2/09/2006 04:22:00 PM  
Anonymous Anonymous said...

I thought Google maps was good, but that Microsoft site gets even closer!

http://maps.google.com

http://local.live.com

2/09/2006 04:46:00 PM  
Anonymous Anonymous said...

Congrats to that seller that made $70,000 over asking. A buyer that bids that much deserves everything coming to them.
Enjoy the profit.

2/09/2006 05:27:00 PM  
Blogger bubble disciple said...

domania.com is good; information gets updated regularly

propertyshark.com is useless; information seems to be at least 12 months old (at least for the free part of the site).

2/09/2006 06:45:00 PM  
Blogger bubble disciple said...

regarding buyer's and seller's agents...

I remember my agent giving me some information describing the roles and duties of buyer's and seller's agents and how she was representing me as a buyer's agent.

However, in reality, and I suspect a court of law, any agent collecting a sale's commission is really a seller's agent. So there are really two seller's agents: the listing agent and the other agent who locates the buyer.

Plus, if you tell your (buyer's) agent something like, "I'm willing to pay as much as X dollars", I believe they have a fiduciary duty to repeat this to the seller. Correct me if I'm wrong.

So the only true buyer's agent is someone that you retain with a fee, regardless of whether you actually end up buying anything, and that could be expensive.

2/09/2006 06:56:00 PM  
Blogger Grim Ghost said...

I would never waive an inspection contingency unless
1) I was planning to tear down the place and the land was worth the full price

2) I had stayed in the house myself for a while and had a good idea of what it was like

3) I was an expert in inspections myself (and even then there are things like radon, septic tank, well, oil tank that require specialized inspections)

The risk is just too high. 90% of the time there will be no serious issues, but there could be huge problems. If there are foundation problems, or oil tank leaking problems or the like, the damage is huge.

NEVER waive inspections. Let other people do so if they will.

2/09/2006 07:01:00 PM  
Blogger Grim Ghost said...

"Plus, if you tell your (buyer's) agent something like, "I'm willing to pay as much as X dollars", I believe they have a fiduciary duty to repeat this to the seller. Correct me if I'm wrong."

No. The sellers agent has to disclose it, not the buyers agent. The buyers agent responsibility is to you.

However, even buyer agents can deliberately or inadverently drop this information so keep this close to your chest. DOn't let anyone else know how high you're willing to go.

2/09/2006 07:04:00 PM  
Anonymous Anonymous said...

Waived inspection and discovered porch was infested with Carpenter Ants, and the front porch fell down after 1.5 years.

Damage $27,000,inspection--priceless.

2/09/2006 08:56:00 PM  
Anonymous Anonymous said...

i need a general opinion, sorry I know the forum is not perfect, but I'm sure someone here will have an opinion on this.

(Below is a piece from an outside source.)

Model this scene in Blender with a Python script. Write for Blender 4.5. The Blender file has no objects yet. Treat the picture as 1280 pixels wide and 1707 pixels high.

If I don't bring my agent when purchasing a home then the listing broker gets full commision, not a split. My theory is that the listing broker may convince a seller to accept my offer (assuming not many others have come in) because they will get they will not have to split commision with anyone. Is this true? Wouldn't a broker be more likely to present my offer in a good way to the seller if the broker stands to make the full commision rather than splitting it? Hopefully my theory is true! could get a lower offer accepted.

2/10/2006 12:30:00 PM  
Blogger Grim Ghost said...

anonymous@12:30, I don't think it make s sense to skip a buyers broker unless you go to an FSBO. If you want comps, if you want an unbiased assesment of the house, you want a buyers agent. You and the seller are paying for them anyway.

2/10/2006 12:47:00 PM  
Anonymous Anonymous said...

thanks for the though Grim ghost. Comps is the only thing I was iffy on. I dont trust comps the listing broker would pull. Other than that even a buyers broker just wants you to buy, so who knows you can really trust them anyway.

2/10/2006 07:22:00 PM  
Anonymous Anonymous said...

Right now in Chatham Township, there is little selling unless its perfect. Sellers are still delusional and asking $1.7 million for houses that my realtor conceds are worth about $1.2 million. Some places will take longer to shake out than others.